Make a No Budget Movie: Chapter Sixteen
By Christmas of 2009 I had a sixty-five minute cut of my film complete with musical score. It worked rather well, but I was still determined to make a feature, so the movie needed ten to twenty-five more minutes of content. It was time to shoot the modern sequence.
Letters that tell a tale of Bloody Creek. Sort of.
Over the holidays I sat down to write the screenplay. I finished it in a day, a twenty minute sub-story about a protagonist who inherits his grandfather’s antique shop and all of its contents. On his initial exploration of the shop, he finds a box of letters written by Tom Saxon in the 1790s, letters that tell the entire story of the campaign to catch Le Renard after the Bloody Creek massacre. The guy is shocked to discover that one of the characters in the story, Joseph LaForest, is an ancestor of his girlfriend’s. The movie then moves into flashback mode, represented by the historic sequence, as the guy reads the letters to his girlfriend.
It seemed a little weak, but some of the elements I’d wanted were there: the creepy old antique shop, the role of historical objects, and the survival of the Acadians within the modern Canadian context. So it would do.
I put it aside for the winter, intending to cast it later. I only needed three characters: the unnamed protagonist, his girlfriend, and the lawyer who presents the protagonist with the keys to the antique shop. Everything else I had.
Time passed, and life got in the way. I’d spent much of my late summer and fall working on the movie, but summer was over, it was cold, and I didn’t feel like doing any more work. But the project weighed on me. At last, in mid January 2010, I decided to get back to it.
My first attempt turned out to be a false start.
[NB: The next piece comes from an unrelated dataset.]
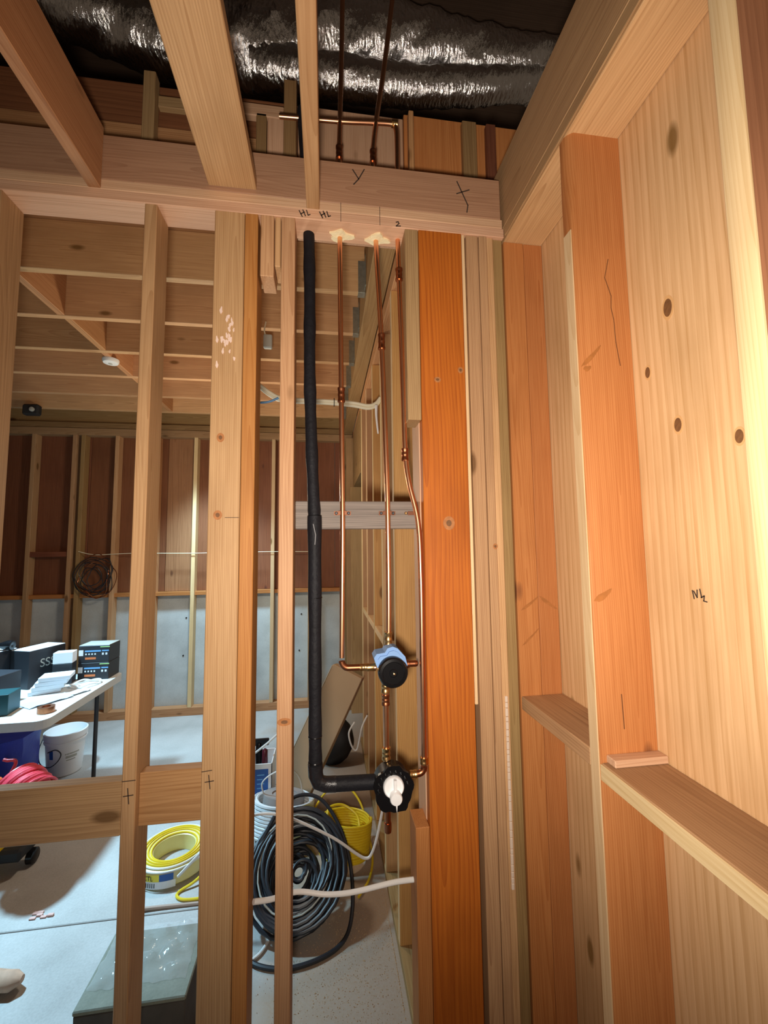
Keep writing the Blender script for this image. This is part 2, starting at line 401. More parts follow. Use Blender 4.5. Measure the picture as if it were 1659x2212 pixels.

My sister had asked me if she could be in the film, but at the time I’d wrapped up most of the historical sequence and didn’t have a role for her. Now I started thinking that she could star in the modern sequence, that the protagonist could just as well be a woman as a man. So I adapted the script and shot the first scene. But it just didn’t work. The script wasn’t ready and the role wasn’t defined.
With some reluctance, I scrapped the scene and considered my options. I could rewrite the modern sequence, recruit more volunteers, and do this thing properly. Or not. I no longer had the energy or interest. I just wanted the movie finished. And here was where my grand plan for splitting the movie in two, to make it easier, failed. It wasn’t easier.
Determined to film something, I revised the script by simplifying it. I took out the creepy old antique shop. Now the protagonist inherited a box of memorabilia, and the letters were in the box. The rest of the story was similar, with the guy transcribing the letters and so telling the story, but the end was a little different. Now he was to reveal to his sister that Tom Saxon had written the letters to their great great etc. grandmother, who had been Joseph LaForest’s granddaughter. So my modern people were now descended from Jim’s character and not Jonathan’s.
Thematically this seemed to work, so I cast myself in the role of the “Descendant Brother” and shot the whole thing, using my tripod, in about two days, hoping no one would notice that the guy playing the Brother was the same guy who played Major Aldridge. My sister got a part in the movie playing the “Descendant Sister.”
Then I began to cut what I thought was the final version of what I now called A Tale of Bloody Creek.